___ Dataset content
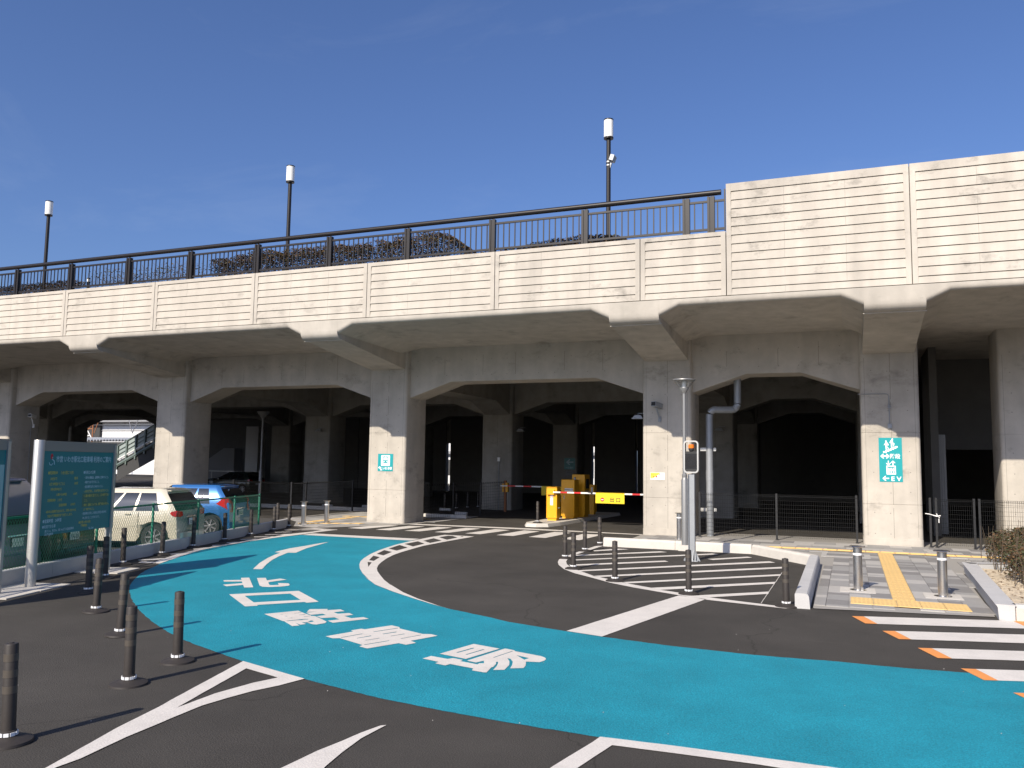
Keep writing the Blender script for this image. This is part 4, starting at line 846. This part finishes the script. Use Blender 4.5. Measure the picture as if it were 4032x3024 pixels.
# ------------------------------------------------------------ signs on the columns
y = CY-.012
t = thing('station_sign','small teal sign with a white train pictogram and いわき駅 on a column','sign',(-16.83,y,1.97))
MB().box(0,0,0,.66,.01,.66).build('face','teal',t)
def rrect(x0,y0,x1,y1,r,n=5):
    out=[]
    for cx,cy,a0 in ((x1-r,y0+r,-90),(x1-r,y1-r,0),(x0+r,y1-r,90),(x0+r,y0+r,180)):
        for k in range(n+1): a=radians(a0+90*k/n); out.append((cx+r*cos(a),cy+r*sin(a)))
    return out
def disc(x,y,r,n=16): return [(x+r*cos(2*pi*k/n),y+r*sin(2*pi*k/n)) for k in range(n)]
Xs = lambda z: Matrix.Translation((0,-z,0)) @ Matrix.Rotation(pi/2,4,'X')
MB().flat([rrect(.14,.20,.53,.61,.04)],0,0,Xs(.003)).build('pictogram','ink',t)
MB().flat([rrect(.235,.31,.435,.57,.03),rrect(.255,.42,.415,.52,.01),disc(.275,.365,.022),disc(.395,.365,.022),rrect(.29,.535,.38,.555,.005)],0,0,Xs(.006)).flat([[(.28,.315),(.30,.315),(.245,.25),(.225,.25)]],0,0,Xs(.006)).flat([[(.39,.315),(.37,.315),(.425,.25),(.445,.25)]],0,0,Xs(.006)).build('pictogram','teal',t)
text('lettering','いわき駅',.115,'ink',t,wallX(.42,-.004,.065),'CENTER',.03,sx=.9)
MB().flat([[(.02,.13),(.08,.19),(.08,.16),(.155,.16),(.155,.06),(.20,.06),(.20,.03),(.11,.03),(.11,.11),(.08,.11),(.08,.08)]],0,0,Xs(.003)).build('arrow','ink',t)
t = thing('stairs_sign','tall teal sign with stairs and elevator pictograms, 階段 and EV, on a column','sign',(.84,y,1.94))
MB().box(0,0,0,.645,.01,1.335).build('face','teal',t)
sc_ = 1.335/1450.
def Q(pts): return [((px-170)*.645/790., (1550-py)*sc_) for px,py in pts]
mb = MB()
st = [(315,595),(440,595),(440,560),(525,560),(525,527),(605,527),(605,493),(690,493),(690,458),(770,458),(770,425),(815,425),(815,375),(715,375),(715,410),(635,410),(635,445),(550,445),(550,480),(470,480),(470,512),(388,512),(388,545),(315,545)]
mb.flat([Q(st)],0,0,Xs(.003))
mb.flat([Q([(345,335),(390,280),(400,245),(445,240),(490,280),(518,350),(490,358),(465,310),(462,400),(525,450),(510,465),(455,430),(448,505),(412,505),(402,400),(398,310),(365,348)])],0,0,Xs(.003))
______
_Problem requirements_:
Reproduce all of the material exactly, apart from the pictures.

_Exercise answer_:
Keep writing the Blender script for this image. This is part 4, starting at line 846. This part finishes the script. Use Blender 4.5. Measure the picture as if it were 4032x3024 pixels.
# ------------------------------------------------------------ signs on the columns
y = CY-.012
t = thing('station_sign','small teal sign with a white train pictogram and いわき駅 on a column','sign',(-16.83,y,1.97))
MB().box(0,0,0,.66,.01,.66).build('face','teal',t)
def rrect(x0,y0,x1,y1,r,n=5):
    out=[]
    for cx,cy,a0 in ((x1-r,y0+r,-90),(x1-r,y1-r,0),(x0+r,y1-r,90),(x0+r,y0+r,180)):
        for k in range(n+1): a=radians(a0+90*k/n); out.append((cx+r*cos(a),cy+r*sin(a)))
    return out
def disc(x,y,r,n=16): return [(x+r*cos(2*pi*k/n),y+r*sin(2*pi*k/n)) for k in range(n)]
Xs = lambda z: Matrix.Translation((0,-z,0)) @ Matrix.Rotation(pi/2,4,'X')
MB().flat([rrect(.14,.20,.53,.61,.04)],0,0,Xs(.003)).build('pictogram','ink',t)
MB().flat([rrect(.235,.31,.435,.57,.03),rrect(.255,.42,.415,.52,.01),disc(.275,.365,.022),disc(.395,.365,.022),rrect(.29,.535,.38,.555,.005)],0,0,Xs(.006)).flat([[(.28,.315),(.30,.315),(.245,.25),(.225,.25)]],0,0,Xs(.006)).flat([[(.39,.315),(.37,.315),(.425,.25),(.445,.25)]],0,0,Xs(.006)).build('pictogram','teal',t)
text('lettering','いわき駅',.115,'ink',t,wallX(.42,-.004,.065),'CENTER',.03,sx=.9)
MB().flat([[(.02,.13),(.08,.19),(.08,.16),(.155,.16),(.155,.06),(.20,.06),(.20,.03),(.11,.03),(.11,.11),(.08,.11),(.08,.08)]],0,0,Xs(.003)).build('arrow','ink',t)
t = thing('stairs_sign','tall teal sign with stairs and elevator pictograms, 階段 and EV, on a column','sign',(.84,y,1.94))
MB().box(0,0,0,.645,.01,1.335).build('face','teal',t)
sc_ = 1.335/1450.
def Q(pts): return [((px-170)*.645/790., (1550-py)*sc_) for px,py in pts]
mb = MB()
st = [(315,595),(440,595),(440,560),(525,560),(525,527),(605,527),(605,493),(690,493),(690,458),(770,458),(770,425),(815,425),(815,375),(715,375),(715,410),(635,410),(635,445),(550,445),(550,480),(470,480),(470,512),(388,512),(388,545),(315,545)]
mb.flat([Q(st)],0,0,Xs(.003))
mb.flat([Q([(345,335),(390,280),(400,245),(445,240),(490,280),(518,350),(490,358),(465,310),(462,400),(525,450),(510,465),(455,430),(448,505),(412,505),(402,400),(398,310),(365,348)])],0,0,Xs(.003))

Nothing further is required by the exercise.